Dass auf Seifenblasen Farbe zu sehen ist, ist nicht nur ein quantenmechanisches Phänomen, sondern auch DIE Frage nach dem Verhalten von Licht und der Entstehung unseres Universums. Dabei ist das doppelspurige Verhalten von Licht auf Seifenblasen mein bevorzugter Ansatz, um Quantencomputer zu erklären: Ersetze die Seifenblase mit einem Halbleiter, und das Ergebnis ist ein Q-Bit.

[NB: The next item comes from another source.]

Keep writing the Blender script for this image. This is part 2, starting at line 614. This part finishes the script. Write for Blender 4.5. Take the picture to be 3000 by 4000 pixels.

Was das mit Pathfinding zu tun hat? Nun, die Informatik hat die Tendenz, alte Ideen wiederzubeleben, wenn Fortschritte in der Hardware in Serienreife gehen, und wenn Q-Bits in Serienreife gehen und in der Lage sein werden, alle plausiblen Wege zu einem festgelegten Ziel gleichzeitig in einem Berechnungszusammenhang zu halten, wird Pathfinding vermutlich eine Renaissance erleben.

Conclusion

Die Pointe dieses Beitrags könnte - etwas schnulzig dahergesagt - mit der Aussage enden, dass der Path das eigentliche Finding ist. Bis heute gibt es keine Universallösung, mit Ausnahme vom A*. Dabei warte ich gespannt auf neue Fortschritte in der Hardware, und den frischen algorithmischen Wind, der inklusive ist, einzufangen und im Rahmen meiner Projekte zu implementieren.